MEXICO CITY: Mexico’s decision to raise the price of Maya crude is seen making Canadian crude more competitive, drawing increased volumes down to the U.S. Gulf Coast.
State-owned Petroleos Mexicanos, known as Pemex, reduced the discount for the heavy crude blend sold into the U.S. to $1.20 a barrel in April from $2.95 in March, the biggest increase in a year. U.S. imports of Canadian crude declined over the month ended March 6 as Mexico’s increased, according to U.S. Energy Department data.
This “definitely opens to door for Canada to make up ground here,” Carl Larry, director of oil and gas for Frost & Sullivan LP in Houston, said by phone.

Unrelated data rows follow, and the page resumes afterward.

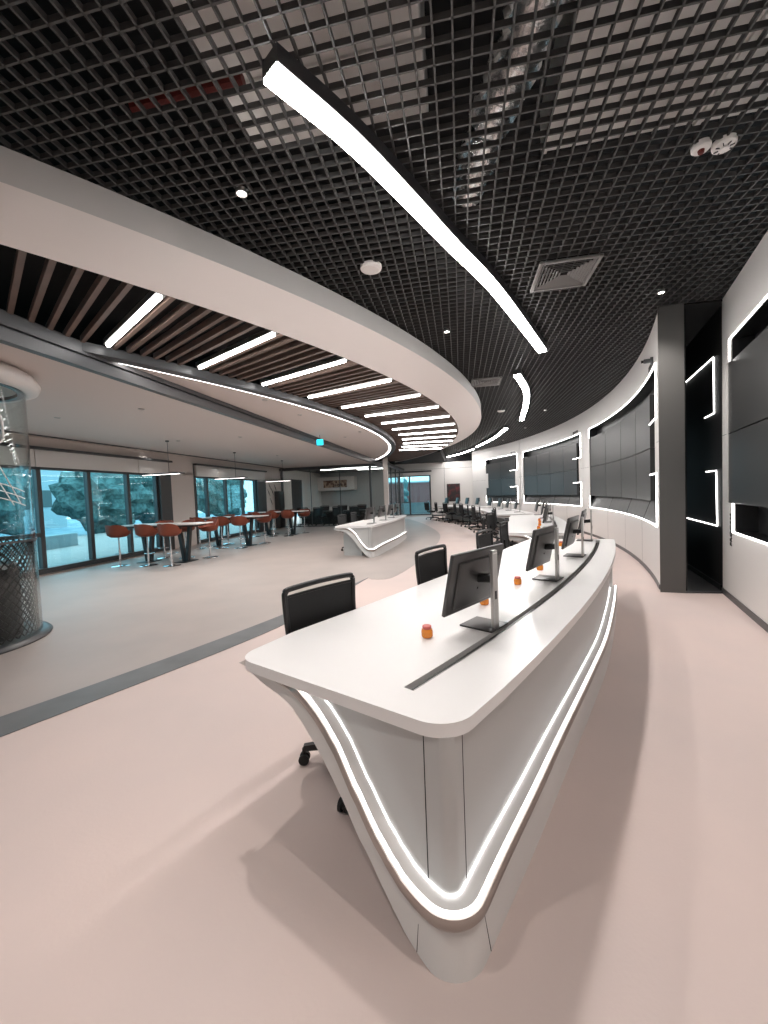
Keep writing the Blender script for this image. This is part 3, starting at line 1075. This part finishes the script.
def build_desk():
    t = thing('control_desk', '', 'desk')
    FC, FR = (-17.57, 16.74), 23.59
    fa0 = math.atan2(1.50 - FC[1], .42 - FC[0]); fa1 = math.atan2(5.56 - FC[1], 3.21 - FC[0])
    front = [Vector(p) for p in arcpts(FC, FR, fa0, fa1, 40)]
    back = [(2.17, 5.99), (1.55, 5.12), (1.05, 4.33), (.645, 3.765), (.271, 3.27), (-.184, 2.665), (-.534, 2.226)]
    poly = [(-.738, 1.888), (.188, 1.221)] + front + [(3.235, 5.635)] + back
    rads = [.12, .14] + [0] * len(front) + [.05] + [.04] + [0] * (len(back) - 1)
    pl = [loc2(p) for p in fillet(poly, rads)]
    top = MB().prism(pl, .732, .780).build('tabletop', 'top', t, smooth=30)
    SC, SR = (-15.39, 15.65), 20.95
    s0 = math.atan2(1.49 - SC[1], .09 - SC[0]); s1 = math.atan2(5.58 - SC[1], 2.95 - SC[0])
    A = [loc2(p) for p in arcpts(SC, SR + .024, s0, s1, 40)]; B = [loc2(p) for p in arcpts(SC, SR - .024, s0, s1, 40)]
    cut = MB().strip(A, B, .742, .80).build('cut', 'lid', smooth=0)
    boolean(top, cut)
    top.data.polygons.foreach_set('use_smooth', [True] * len(top.data.polygons)); top.data.set_sharp_from_angle(angle=R(30))
    A = [loc2(p) for p in arcpts(SC, SR + .0235, s0, s1, 40)]; B = [loc2(p) for p in arcpts(SC, SR - .0235, s0, s1, 40)]
    MB().strip(A, B, .7425, .746).build('cable_tray', 'lid', t, smooth=0)
    A = [loc2(p) for p in arcpts(SC, SR + .0235, s0, s1, 40)]; B = [loc2(p) for p in arcpts(SC, SR + .019, s0, s1, 40)]
    MB().strip(A, B, .746, .781).build('slot_trim', 'silver', t, smooth=0)
    A = [loc2(p) for p in arcpts(SC, SR + .004, s0, s1, 40)]; B = [loc2(p) for p in arcpts(SC, SR - .004, s0, s1, 40)]
    MB().strip(A, B, .746, .772).build('slot_brush', 'gunmetal', t, smooth=0)
    # plan path of the wing: left end -> front corner -> far end
    foot = [(.37, 1.40), (.58, 1.67), (.88, 2.07), (1.39, 2.75), (1.9, 3.46), (2.57, 4.51), (3.02, 5.26)]
    short = [(-.725, 1.970), (.187, 1.163)]
    fl = fillet([short[0], short[1], foot[0]], [0, .10, 0], 12, closed=False)
    sh = [Vector(short[0]).lerp(fl[1], i / 40) for i in range(40)]
    cor = fl[1:-1]
    lg = [Vector(p[:2]) for p in resample([(*cor[-1], 0)] + [(*p, 0) for p in foot], 60)]
    P = sh + cor + lg[1:]
    nS, nC = len(sh), len(sh) + len(cor)
    tabx = [(-.725, .705, .735), (-.70, .69, .732), (-.61, .66, .718), (-.47, .632, .70), (-.40, .585, .685), (-.30, .48, .62), (-.22, .37, .535), (-.14, .24, .40), (-.06, .14, .275), (.02, .05, .185), (.08, .012, .155), (.12, 0, .15)]
    cx = resample(tabx, 200)
    def zz(i):
        if i < nC:
            x = P[i].x
            if x >= .12: return 0., .15
            q = min(cx, key=lambda c: abs(c.x - x))
            return max(q.y, 0), q.z
        f_ = (i - nC) / (len(P) - nC - 1)
        return 0., .15 + .035 * math.sin(pi * f_)
    def nrm(i):
        d = (P[min(i + 1, len(P) - 1)] - P[max(i - 1, 0)]).normalized()
        return Vector((-d.y, d.x))
    def pt(i, o, z):
        p = P[i] + nrm(i) * o
        return (p.x - OX, p.y - OY, z)
    rng = range(len(P))
    cap = .7315
    def sec(i, prof):
        lo, zr = zz(i)
        return [pt(i, o, min(zr + dz, cap - .0004 * k)) for k, (o, dz) in enumerate(prof)]
    fl_ = lambda i: -.026 * min(1, max(0, (i - 30) / (nS - 30)))
    sk = MB().sections([[pt(i, fl_(i), zz(i)[0]), pt(i, fl_(i) + .02, zz(i)[0]), pt(i, .02, min(zz(i)[1] + .01, cap)), pt(i, 0, min(zz(i)[1] + .004, cap))] for i in rng])
    sk.build('skirt', 'skirt', t, smooth=25)
    i_on = next(i for i in rng if P[i].x > -.45)
    nose = [(.022, .0), (.0, -.004), (-.020, .008), (-.034, .030), (-.026, .056), (.0, .05), (.022, .04)]
    MB().sections([sec(i, nose) for i in rng]).build('nose', 'nose', t, smooth=60)
    MB().sections([sec(i, [(-.019, .059), (-.014, .064), (-.008, .066), (-.004, .062), (-.01, .05)]) for i in rng if i >= i_on]).build('light_line', 'E_desk', t, smooth=60)
    MB().sections([sec(i, [(-.004, .058), (-.004, .064), (.050, .052), (.058, .046), (.058, .03), (-.004, .04)]) for i in rng if i >= i_on]).build('ledge', 'top', t, smooth=25)
    MB().sections([sec(i, [(.050, .05), (.051, .055), (.054, .055), (.056, .048)]) for i in rng if i >= i_on]).build('light_line', 'E_desk_in', t, smooth=25)
    def panel(i0, i1, nm):
        q = MB().sections([[pt(i, .056, max(min(zz(i)[1] + .03, .70), .03)), pt(i, .074, max(min(zz(i)[1] + .03, .70), .03)), pt(i, .09, .733), pt(i, .056, .733)] for i in range(i0, i1 + 1)])
        q.build(nm, 'panel', t, smooth=25)
    c0_, c1_ = nS - 2, nC + 1
    panel(i_on, c0_, 'end_panel'); panel(c1_ + 0, len(P) - 1, 'front_panel')
    # corner panel, a touch narrower so the joints show
    q = MB().sections([[pt(i, .0562, zz(i)[1] + .03), pt(i, .09, zz(i)[1] + .03), pt(i, .09, .733), pt(i, .0562, .733)] for i in range(c0_, c1_ + 1)])
    q.build('corner_panel', 'panel', t, smooth=40)
    sm_ = MB()
    for i in (c0_, c1_):
        a_ = Vector(pt(i, .0552, 0)); d = Vector((-nrm(i).y, nrm(i).x, 0)) * .0016; n_ = Vector((*nrm(i), 0)) * .003
        sm_.sections([[a_ - d + Vector((0, 0, z)), a_ + d + Vector((0, 0, z)), a_ + d + n_ + Vector((0, 0, z)), a_ - d + n_ + Vector((0, 0, z))] for z in (.20, .733)])
        sm_.sections([[a2 - d * .6, a2 + d * .6, a2 + d * .6 + n_, a2 - d * .6 + n_] for a2 in (Vector(pt(i, fl_(i) - .0014, zz(i)[0] + .003)), Vector(pt(i, -.0014, .148)))])
    sm_.build('panel_joint', 'lid', t, smooth=0)
    j0 = nC + 6
    MB().sections([[pt(i, .25, .0), pt(i, .28, .0), pt(i, .28, .733), pt(i, .25, .733)] for i in range(j0, len(P))]).build('back_panel', 'panel', t, smooth=25)
    MB().sections([[pt(i, .09, .0), pt(i, .25, .0), pt(i, .25, .05), pt(i, .09, .05)] for i in range(j0, len(P))]).build('plinth', 'dark', t, smooth=0)
    e = len(P) - 1
    MB().sections([[pt(e - 1, .02, z), pt(e, .02, z), pt(e, .60, z), pt(e - 1, .60, z)] for z in (0, .733)]).build('side_panel', 'skirt', t, smooth=0)
    return t
desk1 = build_desk()
desk1['label'] = 'large white curved control desk in the foreground with lit V-shaped edge'
desk1['group'] = 'curved control desks'
desk1.location = (OX, OY, 0)

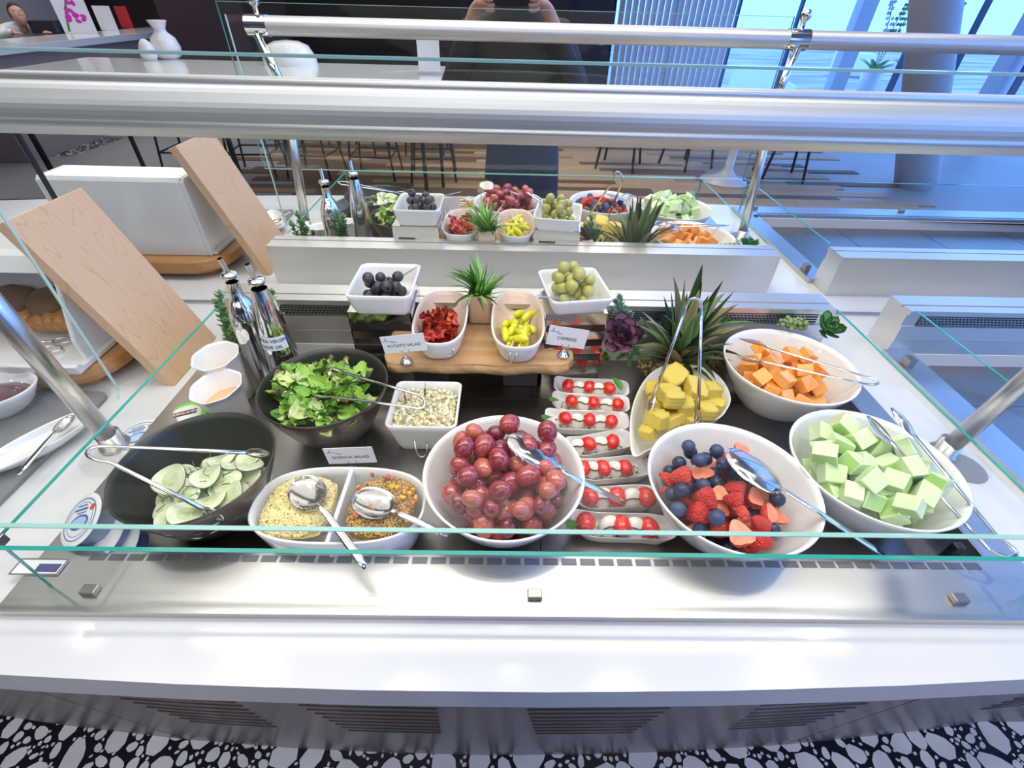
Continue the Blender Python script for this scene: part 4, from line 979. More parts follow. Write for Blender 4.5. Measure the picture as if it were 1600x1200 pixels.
def tub(label, loc, rot, r, h, kind, group=None):
    t = thing('dressing_tub', label, 'tub', loc, group, rot)
    bm = bmesh.new(); lathe(bm, [(0, 0), (r*.76, 0), (r*.80, .003), (r*.93, h*.9), (r, h*.93), (r, h*.97), (0, h*.97)], 32); link('tub', bm, TUB if kind != 'green' else LID, t, True)
    bm = bmesh.new(); lathe(bm, [(0, h*.975), (r*1.04, h*.975), (r*1.05, h), (r*.9, h+.0012), (0, h+.0012)], 32, ); l = link('foil_lid', bm, LID if kind != 'green' else mat('lid_green', (.22, .72, .06), .35), t)
    if kind == 'blue':
        bm = bmesh.new()
        for q0, q1 in ((.80, .84), (.66, .68)): lathe(bm, [(r*q0, h+.0015), (r*q1, h+.0015)], 40)
        lathe(bm, [(0, h+.0016), (r*.5, h+.0016)], 30, loc=(0, -r*.12, 0), sx=1, sy=.6); link('printed_rings', bm, BLUEINK, l)
        bm = bmesh.new(); lathe(bm, [(0, h+.0018), (r*.13, h+.0018)], 16, loc=(r*.55, r*.38, 0)); link('printed_dot', bm, mat('print_red', (.75, .08, .05), .5), l)
        bm = bmesh.new(); lathe(bm, [(0, h+.0018), (r*.42, h+.0018)], 30, loc=(0, -r*.12, 0), sx=1, sy=.52); link('printed_oval', bm, mat('print_pale_blue', (.45, .62, .82), .5), l)
        bm = bmesh.new(); box(bm, -r*.42, r*.30, r*.36, r*.44, h+.0015, h+.0018); box(bm, -r*.28, r*.22, r*.52, r*.57, h+.0015, h+.0018); box(bm, -r*.25, r*.25, r*.24, r*.28, h+.0015, h+.0018); link('printed_lines', bm, BLUEINK, l)
    if kind == 'green':
        bm = bmesh.new(); lathe(bm, [(0, h+.0014), (r*.8, h+.0014)], 32); link('lid_centre', bm, LID, l)
        bm = bmesh.new(); box(bm, -r*.55, r*.55, r*.1, r*.42, h+.0015, h+.0018); link('name_strip', bm, mat('strip_maroon', (.12, .02, .02), .5), l); text('KIRKLAND', r*.22, PAPER, Matrix.Translation((0, r*.26, h+.002)), l)
    return t
p = U(125, 795, .045); tub('tilted dressing tub with blue printed white lid left of the cucumber bowl', p-Vector((-.018, .0, .034)), (R(22), R(-24), 0), .034, .032, 'blue')
for k in (1, 2):
    q = p-Vector((-.018, .0, .034))+Vector((.019*k, -.009*k, -.012*k)); tub(['blue-grey tub tucked under the tilted one at the cucumber bowl', 'blue-grey tub lowest beside the front glass corner'][k-1], q, (R(22), R(-24), 0), .033, .02, 'plain')
p = U(222, 682, .0); tub('blue printed tub half hidden behind the cucumber bowl', p-Vector((0, 0, .028)), (R(3), R(-8), .4), .036, .032, 'blue')
p = U(292, 652, .01); tub('green-rimmed tub half hidden behind the cucumber bowl', p-Vector((0, 0, .03)), (R(3), R(-6), .3), .036, .032, 'green')

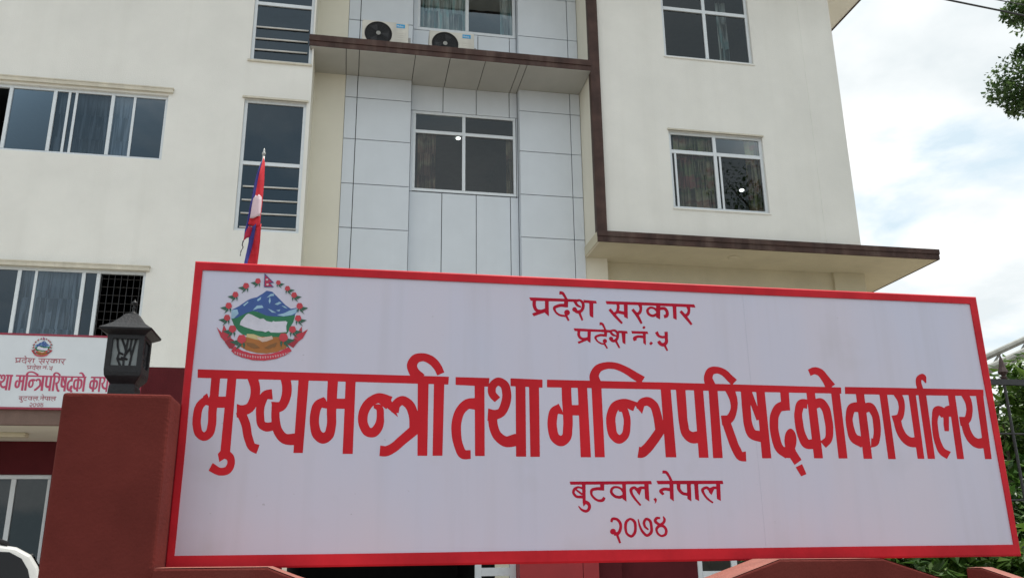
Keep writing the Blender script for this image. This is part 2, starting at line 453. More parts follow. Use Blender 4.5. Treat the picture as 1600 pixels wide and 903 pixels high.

Heavy Western Canadian Select crude sold for $11.73 a barrel cheaper than Maya Wednesday after the discount reached a three-month high of $12.79 on March 3, according to data compiled by Bloomberg.
Imports from Canada fell to 2.9 million barrels a day in the week ended March 6, Energy Information Administration data show. Mexico’s exports to the U.S. rose to 766,000 barrels a day from 616,000 a month earlier.
Rising inventories at Cushing, Oklahoma, the main storage location for U.S. crude and a transit point for Canadian oil, may hinder exports to the Gulf Coast, Larry said.
“If we are not moving crude out of Cushing at any major pace, there is not a lot of wiggle room to bring it now and let it sit,” Larry said. There will be less room to stockpile Canadian crude should pipelines get backed up, he said.